Wednesday, October 26, 2011

中國的軟實力: 被壓迫到徹底扭曲的人性

經濟學人: China's Communist party searching for its softer side

Oct 22nd 2011, 10:33 by J.M. | BEIJING
IN THE past several days, China has been doing much soul-searching. More than 300 of the Communist Party’s most powerful leaders met in Beijing and discussed ways of boosting the nation’s “cultural soft power”: an admission that for all the country’s economic prowess it lacks the magnetic draw of a country like America. Ordinary Chinese, however, have been more preoccupied with a hit-and-run accident that caused the death of a two-year-old girl. A dearth of what one Chinese newspaper commentary called “moral soft power” has been widely blamed for her demise and the seeming cold-heartedness of passersby.
The party’s meeting from October 15th to 18th was the first annual conclave of its central committee to focus on the issue of cultural soft power (a term that came into official party use after President Hu Jintao used it in a speech in 2007). The resolution it adopted (in Chinese) spoke of an urgent need to build up such power, which Joseph Nye, an American scholar, first drew attention to 20 years ago as a component of national strength. A country with soft power, Mr Nye contended, could bend others to its will without resorting to force or payment. “Success depends not only on whose army wins, but also on whose story wins,” wrote Mr Nye in 2005 (in what, from the party’s perspective, was a remarkably bullish article about the gains China appeared to be making in developing soft power).
The story of Little Yue Yue, as the Chinese media have nicknamed Wang Yue, who died on October 21st as a result of the accident eight days earlier in the southern city of Foshan, has been anything but a winning one. To many Chinese commentators, it has revealed a widespread callousness fostered by an amoral pursuit of wealth. Footage of the accident caught by a surveillance camera (be warned it is harrowing) showed Little Yue Yue being hit by a van, which stops and pauses, only to run over her again with a rear wheel, as its driver decides to proceed without checking what has happened. A little later a lorry rolls over her injured body. In the space of seven minutes, no fewer than 18 people walk by the bloody but still living girl before a rubbish-cleaner finally tends to her and summons Wang Yue’s mother.

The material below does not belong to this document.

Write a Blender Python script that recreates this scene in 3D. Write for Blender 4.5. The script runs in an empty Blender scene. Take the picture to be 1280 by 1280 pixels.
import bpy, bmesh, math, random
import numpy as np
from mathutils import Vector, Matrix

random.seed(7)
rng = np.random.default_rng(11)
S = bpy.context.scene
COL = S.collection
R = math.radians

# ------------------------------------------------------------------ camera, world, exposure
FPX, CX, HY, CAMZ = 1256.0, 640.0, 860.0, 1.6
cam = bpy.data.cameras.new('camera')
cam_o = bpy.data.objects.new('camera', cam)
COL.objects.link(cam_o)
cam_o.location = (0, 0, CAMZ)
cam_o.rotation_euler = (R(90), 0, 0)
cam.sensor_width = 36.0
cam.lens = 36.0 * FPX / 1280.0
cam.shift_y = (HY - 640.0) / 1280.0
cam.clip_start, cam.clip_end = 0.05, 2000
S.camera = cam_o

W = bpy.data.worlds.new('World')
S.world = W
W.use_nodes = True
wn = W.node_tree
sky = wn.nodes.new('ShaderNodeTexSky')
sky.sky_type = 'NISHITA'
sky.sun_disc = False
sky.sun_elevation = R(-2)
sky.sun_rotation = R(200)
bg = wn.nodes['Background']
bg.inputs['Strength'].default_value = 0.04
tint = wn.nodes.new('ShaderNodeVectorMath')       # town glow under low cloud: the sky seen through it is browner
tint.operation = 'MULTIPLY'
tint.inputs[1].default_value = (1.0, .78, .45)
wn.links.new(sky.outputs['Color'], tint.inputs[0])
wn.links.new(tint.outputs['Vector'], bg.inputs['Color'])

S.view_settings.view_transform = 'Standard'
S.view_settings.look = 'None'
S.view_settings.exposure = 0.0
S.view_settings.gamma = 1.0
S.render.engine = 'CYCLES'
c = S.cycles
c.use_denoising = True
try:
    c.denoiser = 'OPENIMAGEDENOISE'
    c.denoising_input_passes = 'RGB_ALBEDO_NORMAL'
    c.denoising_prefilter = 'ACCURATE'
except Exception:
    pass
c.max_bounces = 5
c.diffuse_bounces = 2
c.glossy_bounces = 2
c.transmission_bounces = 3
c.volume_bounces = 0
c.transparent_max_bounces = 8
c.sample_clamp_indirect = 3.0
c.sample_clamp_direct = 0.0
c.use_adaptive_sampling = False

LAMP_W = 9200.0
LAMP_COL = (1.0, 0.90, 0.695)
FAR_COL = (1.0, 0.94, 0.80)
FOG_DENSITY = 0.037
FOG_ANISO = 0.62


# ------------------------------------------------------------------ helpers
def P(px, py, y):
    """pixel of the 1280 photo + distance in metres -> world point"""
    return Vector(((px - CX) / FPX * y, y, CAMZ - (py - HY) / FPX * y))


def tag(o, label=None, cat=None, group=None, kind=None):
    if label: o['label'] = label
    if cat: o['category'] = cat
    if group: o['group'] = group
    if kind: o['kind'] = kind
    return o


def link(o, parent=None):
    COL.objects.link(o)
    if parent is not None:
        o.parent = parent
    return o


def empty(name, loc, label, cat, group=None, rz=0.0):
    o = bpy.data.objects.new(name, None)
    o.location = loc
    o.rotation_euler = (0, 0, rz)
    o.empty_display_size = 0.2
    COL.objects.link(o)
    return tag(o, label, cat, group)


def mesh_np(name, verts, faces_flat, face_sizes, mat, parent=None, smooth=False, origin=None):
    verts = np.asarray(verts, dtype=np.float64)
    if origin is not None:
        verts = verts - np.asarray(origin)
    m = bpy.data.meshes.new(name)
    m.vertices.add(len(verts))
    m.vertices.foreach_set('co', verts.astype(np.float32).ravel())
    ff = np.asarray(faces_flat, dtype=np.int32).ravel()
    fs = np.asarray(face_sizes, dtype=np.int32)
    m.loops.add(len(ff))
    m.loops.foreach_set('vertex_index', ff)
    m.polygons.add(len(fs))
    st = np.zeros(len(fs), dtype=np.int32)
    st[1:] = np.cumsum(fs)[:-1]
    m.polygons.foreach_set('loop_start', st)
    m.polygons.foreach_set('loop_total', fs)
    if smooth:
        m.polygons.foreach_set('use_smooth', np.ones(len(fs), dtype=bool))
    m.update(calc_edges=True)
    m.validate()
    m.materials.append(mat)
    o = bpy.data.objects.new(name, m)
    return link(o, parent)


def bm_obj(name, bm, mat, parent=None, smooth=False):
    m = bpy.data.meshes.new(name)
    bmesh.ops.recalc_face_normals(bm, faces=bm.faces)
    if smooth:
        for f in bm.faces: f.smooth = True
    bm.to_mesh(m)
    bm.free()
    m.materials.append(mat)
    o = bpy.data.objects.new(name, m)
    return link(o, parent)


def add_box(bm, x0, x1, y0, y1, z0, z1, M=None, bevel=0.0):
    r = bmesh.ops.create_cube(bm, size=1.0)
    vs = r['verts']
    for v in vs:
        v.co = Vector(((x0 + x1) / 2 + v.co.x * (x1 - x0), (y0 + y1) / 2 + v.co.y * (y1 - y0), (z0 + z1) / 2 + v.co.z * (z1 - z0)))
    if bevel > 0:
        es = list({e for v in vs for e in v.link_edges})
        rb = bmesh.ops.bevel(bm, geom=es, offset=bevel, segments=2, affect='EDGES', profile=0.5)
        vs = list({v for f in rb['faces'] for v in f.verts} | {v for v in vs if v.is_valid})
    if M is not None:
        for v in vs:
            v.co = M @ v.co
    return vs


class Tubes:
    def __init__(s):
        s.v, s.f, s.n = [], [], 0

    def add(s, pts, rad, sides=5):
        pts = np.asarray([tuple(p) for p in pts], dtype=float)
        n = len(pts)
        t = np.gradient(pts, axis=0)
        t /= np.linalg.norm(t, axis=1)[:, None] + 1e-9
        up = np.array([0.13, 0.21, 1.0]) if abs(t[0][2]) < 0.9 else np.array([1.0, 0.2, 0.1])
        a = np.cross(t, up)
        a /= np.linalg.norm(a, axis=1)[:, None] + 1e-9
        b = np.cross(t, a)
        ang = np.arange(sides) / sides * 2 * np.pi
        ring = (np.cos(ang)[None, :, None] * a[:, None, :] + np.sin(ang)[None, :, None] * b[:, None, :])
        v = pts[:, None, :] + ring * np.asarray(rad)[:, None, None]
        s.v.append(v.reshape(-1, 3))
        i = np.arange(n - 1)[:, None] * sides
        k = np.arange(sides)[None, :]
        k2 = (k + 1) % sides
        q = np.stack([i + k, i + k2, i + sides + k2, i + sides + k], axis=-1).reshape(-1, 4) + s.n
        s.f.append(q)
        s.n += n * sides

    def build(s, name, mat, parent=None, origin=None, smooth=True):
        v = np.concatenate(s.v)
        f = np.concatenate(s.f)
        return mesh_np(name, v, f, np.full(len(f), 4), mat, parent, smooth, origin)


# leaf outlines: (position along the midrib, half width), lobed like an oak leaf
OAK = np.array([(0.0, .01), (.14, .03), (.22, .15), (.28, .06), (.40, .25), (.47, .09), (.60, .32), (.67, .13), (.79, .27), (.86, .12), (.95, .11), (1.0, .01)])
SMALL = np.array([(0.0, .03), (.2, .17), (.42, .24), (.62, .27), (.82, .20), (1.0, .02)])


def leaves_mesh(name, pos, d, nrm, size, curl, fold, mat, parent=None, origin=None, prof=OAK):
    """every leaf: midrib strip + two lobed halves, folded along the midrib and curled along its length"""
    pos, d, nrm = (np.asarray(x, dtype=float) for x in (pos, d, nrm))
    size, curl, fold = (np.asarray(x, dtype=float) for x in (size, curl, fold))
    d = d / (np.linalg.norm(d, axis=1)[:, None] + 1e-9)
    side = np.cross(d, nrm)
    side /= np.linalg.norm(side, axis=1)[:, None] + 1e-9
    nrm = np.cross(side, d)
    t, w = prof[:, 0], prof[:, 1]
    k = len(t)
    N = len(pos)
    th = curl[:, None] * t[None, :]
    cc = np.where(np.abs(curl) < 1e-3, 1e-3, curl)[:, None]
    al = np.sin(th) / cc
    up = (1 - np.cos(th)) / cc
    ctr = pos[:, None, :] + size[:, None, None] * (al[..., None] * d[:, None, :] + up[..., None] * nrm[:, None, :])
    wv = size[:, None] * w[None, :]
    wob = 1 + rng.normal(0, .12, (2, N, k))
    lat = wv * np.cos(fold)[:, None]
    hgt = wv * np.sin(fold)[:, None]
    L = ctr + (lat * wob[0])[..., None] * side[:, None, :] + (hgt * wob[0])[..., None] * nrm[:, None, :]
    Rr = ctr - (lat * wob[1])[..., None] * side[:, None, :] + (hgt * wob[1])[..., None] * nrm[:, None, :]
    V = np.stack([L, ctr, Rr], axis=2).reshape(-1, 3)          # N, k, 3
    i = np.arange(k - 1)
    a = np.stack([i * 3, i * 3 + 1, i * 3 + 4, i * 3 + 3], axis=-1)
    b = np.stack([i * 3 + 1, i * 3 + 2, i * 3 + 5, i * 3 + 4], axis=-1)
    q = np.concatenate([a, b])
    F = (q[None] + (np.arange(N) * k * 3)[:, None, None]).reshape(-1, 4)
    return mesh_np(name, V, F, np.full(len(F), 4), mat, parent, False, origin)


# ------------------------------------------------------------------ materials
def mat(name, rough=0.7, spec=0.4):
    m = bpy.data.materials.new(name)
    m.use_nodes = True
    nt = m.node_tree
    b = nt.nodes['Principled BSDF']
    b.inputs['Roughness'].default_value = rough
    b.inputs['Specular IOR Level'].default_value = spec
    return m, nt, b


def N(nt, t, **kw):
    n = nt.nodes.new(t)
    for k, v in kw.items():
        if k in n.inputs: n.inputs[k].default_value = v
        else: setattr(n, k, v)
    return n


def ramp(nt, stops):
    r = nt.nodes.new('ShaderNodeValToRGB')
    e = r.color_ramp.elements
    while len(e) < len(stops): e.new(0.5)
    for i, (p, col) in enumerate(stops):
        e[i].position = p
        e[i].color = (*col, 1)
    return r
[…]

The incident has triggered widespread soul-searching, with even the state-run media wringing their hands over the state of Chinese society. “These last few days the whole of China has been asking itself: is this just the way people are by nature? or have they only fallen to this state as a result of prolonged damage to their public morals?” asked one commentary in Southern Weekend, a newspaper (in Chinese). The answer, most analysis has concluded, is the latter. Caixin, a magazine, published an article on its website suggesting that China’s political culture might even be to blame. “At the same time as people’s rights have been suppressed, people’s sense of righteousness and justice has been restrained too,” it said (in Chinese).

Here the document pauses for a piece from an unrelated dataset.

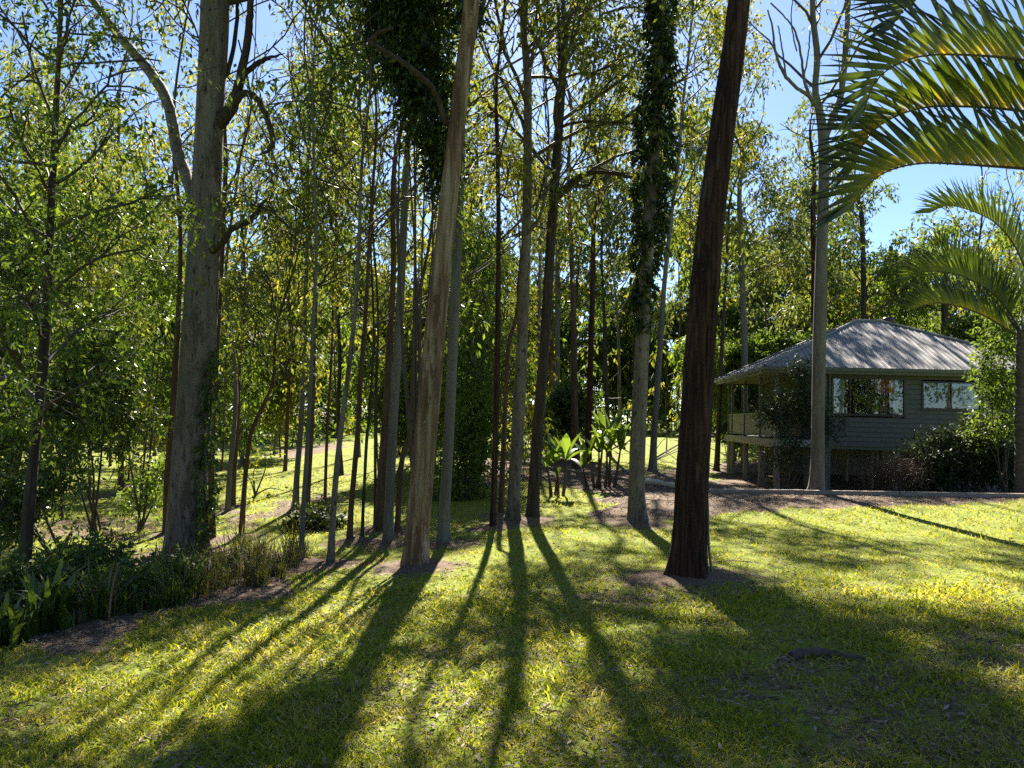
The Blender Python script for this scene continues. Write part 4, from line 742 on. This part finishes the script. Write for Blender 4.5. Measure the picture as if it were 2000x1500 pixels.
g = ground_at(72, 1195); o = empty('broadleaf_plant', g+np.array([0, -.1, .3]), 'yellow-lit broad-leaved sprig catching sun in the dark bed', 'plant'); me = blade_clump(9, .42, .12, 1.2, 77, 'lime', 'leaves'); link('leaves', me, o); o.location.z = g[2]
# ------------------------------------------------------------ paddle-leaved clumps
def paddle(root, org, p, d, L, W, droop, mat='paddle'):
    n = 8; t = np.linspace(0, 1, n); d = nrm(d); side = nrm(np.cross(d, [0, 0, 1.])+1e-4); up = np.cross(side, d); C = p+d*(t*L)[:,None]-np.array([0, 0, 1.])*(droop*L*t**2.2)[:,None]; w = W*.5*np.array([.12, .5, .85, 1, 1, .85, .5, .03])
    V = np.vstack([C+side*w[:,None]+up*(w*.45)[:,None], C, C-side*w[:,None]+up*(w*.45)[:,None]]); MB().add(V, [(r*n+i, r*n+i+1, (r+1)*n+i+1, (r+1)*n+i) for r in range(2) for i in range(n-1)], sm=True).build('leaf', M[mat], root, org)
def paddle_clump(label, stems, Y=None):
    g0 = ground_at(*stems[0][:2]); Y = g0[1]; root = empty('paddle_plant', g0, label, 'plant')
    for (bx_, by_, tx, ty, n, L) in stems:
        b = at(bx_, by_, Y+rng.uniform(-.2, .2)); b[2] = terrain(b[0], b[1])-.03; t = at(tx, ty, b[1]+rng.uniform(-.1, .1)); P = smooth_line(np.array([b, b*.5+t*.5+rng.normal(size=3)*.02, t]), 10)
        MB().tube(P, np.linspace(.05, .022, 10)*(1.0 if n > 2 else .6), 8, disp=1+.08*rng.normal(size=(10, 8))).build('stem', M['brown'], root, g0)
        for i in range(n):
            az = i*2.4+rng.uniform(-.4, .4); e = math.radians(rng.uniform(30, 82)); paddle(root, g0, t-[0,0,.08], [math.cos(az)*math.cos(e), math.sin(az)*math.cos(e), math.sin(e)], L*rng.uniform(.95, 1.4), .21*rng.uniform(.8, 1.25), rng.uniform(.05, .35))
paddle_clump('smaller paddle-leaved clump with lime upright leaves on the lawn edge', [(1090,968,1083,900,7,.75),(1100,966,1104,895,6,.75),(1076,968,1068,910,3,.5),(1084,966,1090,930,2,.4)])
paddle_clump('larger paddle-leaved clump with many stems beside the mulched path', [(1172,952,1170,880,6,.85),(1160,955,1150,890,5,.8),(1190,945,1195,860,7,.95),(1148,955,1138,910,4,.6),(1182,950,1185,880,5,.8),(1200,940,1212,875,6,.9),(1165,950,1178,850,5,.9)])
# ------------------------------------------------------------ forest floor mass far behind
def far_undergrowth():
    n = 3600; Y = rng.uniform(48, 98, n); X = rng.uniform(-1.05, 1.05, n)*Y*.8; h = rng.random(n)**1.4*5.5*sstep(46, 62, Y); Z = terrain(X, Y)+.25+h*(.6+.4*np.sin(X*.31)*np.sin(Y*.23+1)); C = np.stack([X, Y, Z], 1)
    px, py, _ = project(C); C = C[~((px > 1190) & (px < 1420) & (Y < 60))]; kp, _ = keep_spray(C, False, True); C = C[kp]; n = len(C); mb = MB(); A = nrm(rng.normal(size=(n, 3)))
    sprays_to_leaves(mb, C, A, np.full(n, 19), np.full(n, .75), np.full(n, .46), np.full(n, .15), .4, m=0)
    tag(mb.build('undergrowth', M['gum_b']), 'green undergrowth massed below the far forest edge', 'undergrowth', kind='stuff')
far_undergrowth()
def wood_behind():  # unseen wood added to fill window reflections and block sky light on the trunks
    mb = MB(); X = np.linspace(-34, 34, 30)+rng.normal(size=30)*.8; Y = -rng.uniform(11, 32, 30)
    for x, y in zip(X, Y):
        g = float(terrain(x, y)); mb.tube(smooth_line(np.array([(x, y, g-.2), (x+rng.normal()*.2, y, g+6), (x+rng.normal()*.6, y, g+15)]), 12), np.linspace(.2, .05, 12), 8, m=0)
    n = 2400; k = rng.integers(0, 30, n); C = np.stack([X[k]+rng.normal(size=n)*2.0, Y[k]+rng.normal(size=n)*1.6, rng.uniform(.5, 19, n)], 1); C[:,1] = np.minimum(C[:,1], -8)
    sprays_to_leaves(mb, C, nrm(rng.normal(size=(n, 3))), np.full(n, 10), np.full(n, .9), np.full(n, .6), np.full(n, .25), .5)
    tag(mb.build('added_woodland', [M['rough'], M['gum_b']]), 'unseen wood added behind the viewpoint, mirrored in the cabin windows', 'added_woodland', kind='stuff')
wood_behind()
make_ground()
# ------------------------------------------------------------ lawn blades and fallen leaves
def lawn_points(n, y0, y1, power, wide=.72):
    u = rng.random(n); y = (y0**(2-power)+u*(y1**(2-power)-y0**(2-power)))**(1/(2-power)); x = rng.uniform(-wide, wide, n)*(y+.6); return x, y
def make_grass():
    x, y = lawn_points(360000, 2.9, 46, 2.6); lm = litter(x, y); hn = (x > 8) & (y > 27) & (y < 39) & (x < 22)
    pat = .5+.5*np.sin(x*1.7+np.sin(y*1.1)*2)*np.sin(y*1.9+np.sin(x*.8)*2); keep = (rng.random(len(x)) > lm*1.05) & ~hn & (rng.random(len(x)) < np.clip(.28+.5*pat+.45*np.sin(x*5.1+np.sin(y*3.3)*1.7)*np.sin(y*4.7+np.sin(x*2.9)), .12, 1)); x, y = x[keep], y[keep]; n = len(x); z = terrain(x, y)
    far = np.clip((y-3)/20, 0, 1); h = rng.uniform(.022, .075, n)*(1+.7*far)*(0.8+.4*pat[keep]); w = rng.uniform(.0045, .009, n)*(1+5.0*far); az = rng.uniform(0, 6.28, n); ln = rng.uniform(.2, 1.3, n)
    P = np.stack([x, y, z-.004], 1); D = np.stack([np.cos(az)*ln, np.sin(az)*ln, np.ones(n)], 1); D = nrm(D); b = rng.uniform(0, 6.28, n); S = np.stack([np.cos(b), np.sin(b), np.zeros(n)], 1)
    mid = P+D*(h*.62)[:,None]; tip = mid+nrm(D*[1.6, 1.6, .35])*(h*.75)[:,None]; mb = MB(); i = np.arange(n)*5
    V = np.stack([P+S*w[:,None]*.4, P-S*w[:,None]*.4, mid-S*w[:,None]*.5, mid+S*w[:,None]*.5, tip], 1).reshape(-1, 3)
    nearm = y < 9; iq = i[nearm]
    mb.add(V, np.stack([iq, iq+1, iq+2, iq+3], 1), np.vstack([np.stack([iq+3, iq+2, iq+4], 1), np.stack([i[~nearm], i[~nearm]+1, i[~nearm]+4], 1)])); tag(mb.build('grass', M['grass']), 'short bright lawn grass', 'grass', kind='stuff')
make_grass()
def make_litter():
    x, y = lawn_points(90000, 2.9, 26, 1.95); x2, y2 = lawn_points(60000, 12, 30, 1.0); k2 = litter(x2, y2) > .55; x = np.concatenate([x, x2[k2]]); y = np.concatenate([y, y2[k2]]); lm = litter(x, y); p = .24+.8*lm*(.55+.45*np.sin(x*4.3+np.sin(y*3.1)*2)*np.sin(y*5.2+x))+.22*np.clip(np.sin(x*1.9+2+np.sin(y*1.3)*1.5)*np.sin(y*1.7+np.sin(x)*1.2)*1.6-.3, 0, 1)*(y < 11); k = rng.random(len(x)) < p; x, y = x[k], y[k]; n = len(x); z = terrain(x, y)+rng.uniform(.004, .028, n)
    L = rng.uniform(.03, .08, n)*(1+.035*np.clip(y-3, 0, 30)); W = L*rng.uniform(.16, .34, n); az = rng.uniform(0, 6.28, n); tl = rng.normal(size=n)*.22; D = np.stack([np.cos(az)*np.cos(tl), np.sin(az)*np.cos(tl), np.sin(tl)], 1)
    S = nrm(np.cross(D, np.stack([rng.normal(size=n)*.3, rng.normal(size=n)*.3, np.ones(n)], 1))); U = np.cross(S, D); P = np.stack([x, y, z], 1); c = rng.uniform(-.25, .35, n)
    m_ = P+U*(c*W*1.4)[:,None]; V = np.stack([P-D*L[:,None]*.5, m_+S*W[:,None]*.5, P+D*L[:,None]*.5, m_-S*W[:,None]*.5], 1).reshape(-1, 3); i = np.arange(n)*4
    tag(MB().add(V, T=np.vstack([np.stack([i, i+1, i+2], 1), np.stack([i, i+2, i+3], 1)])).build('leaf_litter', M['dead']), 'brown fallen gum leaves scattered over the lawn and beds', 'leaf litter', kind='stuff')
make_litter()
# ------------------------------------------------------------ labels by place for look-alikes
ORD = ['first', 'second', 'third', 'fourth', 'fifth', 'sixth', 'seventh', 'eighth', 'ninth', 'tenth', 'eleventh', 'twelfth', 'thirteenth', 'fourteenth', 'fifteenth', 'sixteenth', 'seventeenth', 'eighteenth', 'nineteenth', 'twentieth']
ORD += ['twenty-'+x for x in ORD[:9]]+['thirtieth']+['thirty-'+x for x in ORD[:9]]
by = {}
for o in bpy.data.objects:
    if o.parent is None and 'label' in o: by.setdefault(o['label'], []).append(o)
for lab, os_ in by.items():
    if 1 < len(os_) <= len(ORD):
        os_.sort(key=lambda o: project(np.array(o.location)[None])[0][0])
        for k, o in enumerate(os_): o['label'] = lab+', '+ORD[k]+' from left'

This outpouring began even before the central committee wrapped up its typically secretive meeting. The furore thus created a problem for the party’s propagandists. The central committee’s resolution may have implied that China was lagging behind in the development of soft power, but officials certainly did not intend to signal that China was in a state of moral collapse. The party’s main mouthpiece, the People’s Daily, tried to rally enthusiasm with a commentary on October 18th saying the meeting had ended “victoriously” and that the party had already succeeded in “raising the ideological and moral qualities as well as scientific and cultural qualities of the entire nation”. Little Yue Yue’s mourners have begged to differ.
There has, however, been another development in recent days that, while no less embarrassing to the party, paints a different picture of Chinese civic consciousness. An online campaign to draw attention to the plight of Chen Guangcheng, a blind activist in rural Shandong Province, has also drawn widespread attention in China (for the view of one Beijing-based supporter, Song Zaimin, see this post in Chinese).

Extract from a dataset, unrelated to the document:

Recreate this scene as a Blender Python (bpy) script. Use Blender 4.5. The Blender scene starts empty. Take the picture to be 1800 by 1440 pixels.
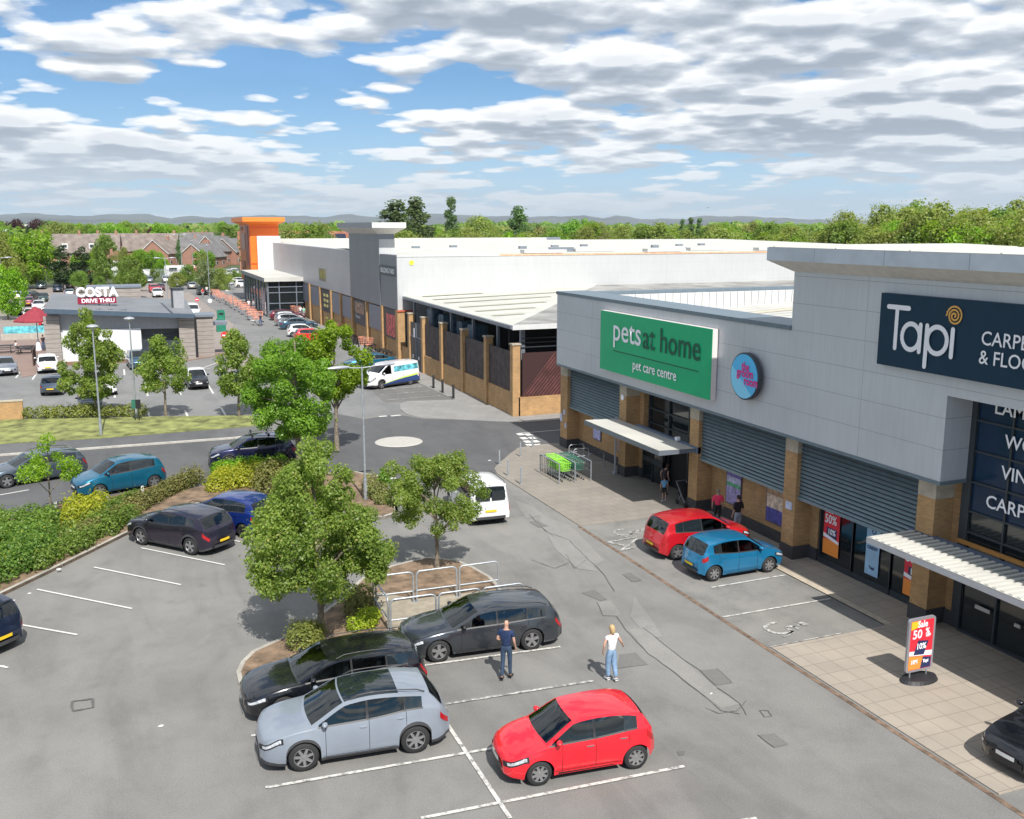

Mr Chen and his family have been kept under virtual house arrest since his release from prison a year ago, with thugs deployed by local officials to keep visitors, especially supporters and journalists, away. The New York Times published a fine account of how, inspired by online reports of Mr Chen’s suffering, admirers have been making their way to his village to see him in what the newspaper called “a rare wave of civil disobedience”. It described how one group of disabled people drove from the neighbouring province of Anhui, only to be stopped at the village by guards. 
On this issue too, some Chinese newspapers have broken ranks with the party. “Blocking information and hoping the inquiries go away will only lead to worse consequences,” said the Global Times, a Beijing daily. Some see signs that the internet campaign might be working, a bit. The Wall Street Journal reports that Mr Chen’s daughter is now being allowed to go to school. If China would ease up on all its dissidents, its soft power would stand a far better chance of growing.